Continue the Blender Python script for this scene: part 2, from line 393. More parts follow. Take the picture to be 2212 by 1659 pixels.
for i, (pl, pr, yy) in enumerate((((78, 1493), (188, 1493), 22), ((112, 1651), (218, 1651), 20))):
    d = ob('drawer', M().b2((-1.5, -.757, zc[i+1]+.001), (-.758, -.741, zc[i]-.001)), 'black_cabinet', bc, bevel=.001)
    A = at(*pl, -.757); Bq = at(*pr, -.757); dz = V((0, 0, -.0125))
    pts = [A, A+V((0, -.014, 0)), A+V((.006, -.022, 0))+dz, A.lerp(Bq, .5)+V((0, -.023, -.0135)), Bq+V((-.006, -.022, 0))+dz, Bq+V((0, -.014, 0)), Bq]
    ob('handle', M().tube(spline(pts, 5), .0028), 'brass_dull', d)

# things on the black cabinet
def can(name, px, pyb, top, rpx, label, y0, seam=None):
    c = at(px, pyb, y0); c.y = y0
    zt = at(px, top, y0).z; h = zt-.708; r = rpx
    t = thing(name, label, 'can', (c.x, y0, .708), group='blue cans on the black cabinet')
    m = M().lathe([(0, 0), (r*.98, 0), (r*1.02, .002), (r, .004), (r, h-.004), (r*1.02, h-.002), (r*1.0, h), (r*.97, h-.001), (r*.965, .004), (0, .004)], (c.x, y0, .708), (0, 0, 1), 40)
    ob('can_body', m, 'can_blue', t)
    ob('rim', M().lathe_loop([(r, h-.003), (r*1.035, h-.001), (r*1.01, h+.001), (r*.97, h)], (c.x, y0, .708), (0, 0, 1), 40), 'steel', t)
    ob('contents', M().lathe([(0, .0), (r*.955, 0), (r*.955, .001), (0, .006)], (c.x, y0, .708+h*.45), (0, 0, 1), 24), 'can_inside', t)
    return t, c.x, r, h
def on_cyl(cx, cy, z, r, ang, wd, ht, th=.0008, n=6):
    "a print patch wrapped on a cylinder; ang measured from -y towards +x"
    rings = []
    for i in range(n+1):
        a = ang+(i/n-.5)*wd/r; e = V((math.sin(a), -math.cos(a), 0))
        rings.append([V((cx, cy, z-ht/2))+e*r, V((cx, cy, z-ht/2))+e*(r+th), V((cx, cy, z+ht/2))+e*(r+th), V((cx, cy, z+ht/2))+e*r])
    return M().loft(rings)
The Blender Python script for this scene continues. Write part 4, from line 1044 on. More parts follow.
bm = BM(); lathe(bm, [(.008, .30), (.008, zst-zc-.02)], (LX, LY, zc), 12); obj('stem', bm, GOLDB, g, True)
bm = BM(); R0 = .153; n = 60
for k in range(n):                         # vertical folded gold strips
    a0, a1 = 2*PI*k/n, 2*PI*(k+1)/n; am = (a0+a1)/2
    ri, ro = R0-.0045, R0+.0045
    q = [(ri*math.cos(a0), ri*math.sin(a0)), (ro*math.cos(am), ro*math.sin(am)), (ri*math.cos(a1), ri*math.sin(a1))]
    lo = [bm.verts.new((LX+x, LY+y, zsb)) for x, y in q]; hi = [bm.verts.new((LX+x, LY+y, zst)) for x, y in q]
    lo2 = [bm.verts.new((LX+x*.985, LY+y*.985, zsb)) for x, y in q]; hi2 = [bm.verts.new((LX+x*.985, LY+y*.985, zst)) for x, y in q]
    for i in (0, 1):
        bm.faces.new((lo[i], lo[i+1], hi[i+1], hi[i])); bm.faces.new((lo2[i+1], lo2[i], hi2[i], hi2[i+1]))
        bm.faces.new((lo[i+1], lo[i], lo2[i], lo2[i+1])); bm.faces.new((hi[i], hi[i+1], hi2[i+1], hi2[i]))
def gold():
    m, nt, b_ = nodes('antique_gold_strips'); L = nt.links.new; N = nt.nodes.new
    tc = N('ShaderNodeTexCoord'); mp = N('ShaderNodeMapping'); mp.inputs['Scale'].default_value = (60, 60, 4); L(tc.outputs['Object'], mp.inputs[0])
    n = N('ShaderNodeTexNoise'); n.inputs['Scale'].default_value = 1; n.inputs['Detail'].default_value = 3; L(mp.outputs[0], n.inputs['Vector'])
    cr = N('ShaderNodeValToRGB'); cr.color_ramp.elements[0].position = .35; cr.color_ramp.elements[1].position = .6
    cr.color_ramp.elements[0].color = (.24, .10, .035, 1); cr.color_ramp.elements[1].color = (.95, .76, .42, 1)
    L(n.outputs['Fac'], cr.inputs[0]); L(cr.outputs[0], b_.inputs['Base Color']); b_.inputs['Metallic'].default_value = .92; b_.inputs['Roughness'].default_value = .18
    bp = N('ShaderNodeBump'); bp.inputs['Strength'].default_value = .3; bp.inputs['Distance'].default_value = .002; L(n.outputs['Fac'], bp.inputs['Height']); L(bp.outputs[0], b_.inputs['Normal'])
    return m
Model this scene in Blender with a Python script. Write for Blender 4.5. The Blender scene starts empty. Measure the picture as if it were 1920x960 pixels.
-------------------------
PROMPT: Exactly reproduce every line found in the records.

SOLUTION FOR THIS TASK:
Continue the Blender Python script for this scene: part 2, from line 393. More parts follow. Take the picture to be 2212 by 1659 pixels.
for i, (pl, pr, yy) in enumerate((((78, 1493), (188, 1493), 22), ((112, 1651), (218, 1651), 20))):
    d = ob('drawer', M().b2((-1.5, -.757, zc[i+1]+.001), (-.758, -.741, zc[i]-.001)), 'black_cabinet', bc, bevel=.001)
    A = at(*pl, -.757); Bq = at(*pr, -.757); dz = V((0, 0, -.0125))
    pts = [A, A+V((0, -.014, 0)), A+V((.006, -.022, 0))+dz, A.lerp(Bq, .5)+V((0, -.023, -.0135)), Bq+V((-.006, -.022, 0))+dz, Bq+V((0, -.014, 0)), Bq]
    ob('handle', M().tube(spline(pts, 5), .0028), 'brass_dull', d)

# things on the black cabinet
def can(name, px, pyb, top, rpx, label, y0, seam=None):
    c = at(px, pyb, y0); c.y = y0
    zt = at(px, top, y0).z; h = zt-.708; r = rpx
    t = thing(name, label, 'can', (c.x, y0, .708), group='blue cans on the black cabinet')
    m = M().lathe([(0, 0), (r*.98, 0), (r*1.02, .002), (r, .004), (r, h-.004), (r*1.02, h-.002), (r*1.0, h), (r*.97, h-.001), (r*.965, .004), (0, .004)], (c.x, y0, .708), (0, 0, 1), 40)
    ob('can_body', m, 'can_blue', t)
    ob('rim', M().lathe_loop([(r, h-.003), (r*1.035, h-.001), (r*1.01, h+.001), (r*.97, h)], (c.x, y0, .708), (0, 0, 1), 40), 'steel', t)
    ob('contents', M().lathe([(0, .0), (r*.955, 0), (r*.955, .001), (0, .006)], (c.x, y0, .708+h*.45), (0, 0, 1), 24), 'can_inside', t)
    return t, c.x, r, h
def on_cyl(cx, cy, z, r, ang, wd, ht, th=.0008, n=6):
    "a print patch wrapped on a cylinder; ang measured from -y towards +x"
    rings = []
    for i in range(n+1):
        a = ang+(i/n-.5)*wd/r; e = V((math.sin(a), -math.cos(a), 0))
        rings.append([V((cx, cy, z-ht/2))+e*r, V((cx, cy, z-ht/2))+e*(r+th), V((cx, cy, z+ht/2))+e*(r+th), V((cx, cy, z+ht/2))+e*r])
    return M().loft(rings)
The Blender Python script for this scene continues. Write part 4, from line 1044 on. More parts follow.
bm = BM(); lathe(bm, [(.008, .30), (.008, zst-zc-.02)], (LX, LY, zc), 12); obj('stem', bm, GOLDB, g, True)
bm = BM(); R0 = .153; n = 60
for k in range(n):                         # vertical folded gold strips
    a0, a1 = 2*PI*k/n, 2*PI*(k+1)/n; am = (a0+a1)/2
    ri, ro = R0-.0045, R0+.0045
    q = [(ri*math.cos(a0), ri*math.sin(a0)), (ro*math.cos(am), ro*math.sin(am)), (ri*math.cos(a1), ri*math.sin(a1))]
    lo = [bm.verts.new((LX+x, LY+y, zsb)) for x, y in q]; hi = [bm.verts.new((LX+x, LY+y, zst)) for x, y in q]
    lo2 = [bm.verts.new((LX+x*.985, LY+y*.985, zsb)) for x, y in q]; hi2 = [bm.verts.new((LX+x*.985, LY+y*.985, zst)) for x, y in q]
    for i in (0, 1):
        bm.faces.new((lo[i], lo[i+1], hi[i+1], hi[i])); bm.faces.new((lo2[i+1], lo2[i], hi2[i], hi2[i+1]))
        bm.faces.new((lo[i+1], lo[i], lo2[i], lo2[i+1])); bm.faces.new((hi[i], hi[i+1], hi2[i+1], hi2[i]))
def gold():
    m, nt, b_ = nodes('antique_gold_strips'); L = nt.links.new; N = nt.nodes.new
    tc = N('ShaderNodeTexCoord'); mp = N('ShaderNodeMapping'); mp.inputs['Scale'].default_value = (60, 60, 4); L(tc.outputs['Object'], mp.inputs[0])
    n = N('ShaderNodeTexNoise'); n.inputs['Scale'].default_value = 1; n.inputs['Detail'].default_value = 3; L(mp.outputs[0], n.inputs['Vector'])
    cr = N('ShaderNodeValToRGB'); cr.color_ramp.elements[0].position = .35; cr.color_ramp.elements[1].position = .6
    cr.color_ramp.elements[0].color = (.24, .10, .035, 1); cr.color_ramp.elements[1].color = (.95, .76, .42, 1)
    L(n.outputs['Fac'], cr.inputs[0]); L(cr.outputs[0], b_.inputs['Base Color']); b_.inputs['Metallic'].default_value = .92; b_.inputs['Roughness'].default_value = .18
    bp = N('ShaderNodeBump'); bp.inputs['Strength'].default_value = .3; bp.inputs['Distance'].default_value = .002; L(n.outputs['Fac'], bp.inputs['Height']); L(bp.outputs[0], b_.inputs['Normal'])
    return m
Model this scene in Blender with a Python script. Write for Blender 4.5. The Blender scene starts empty. Measure the picture as if it were 1920x960 pixels.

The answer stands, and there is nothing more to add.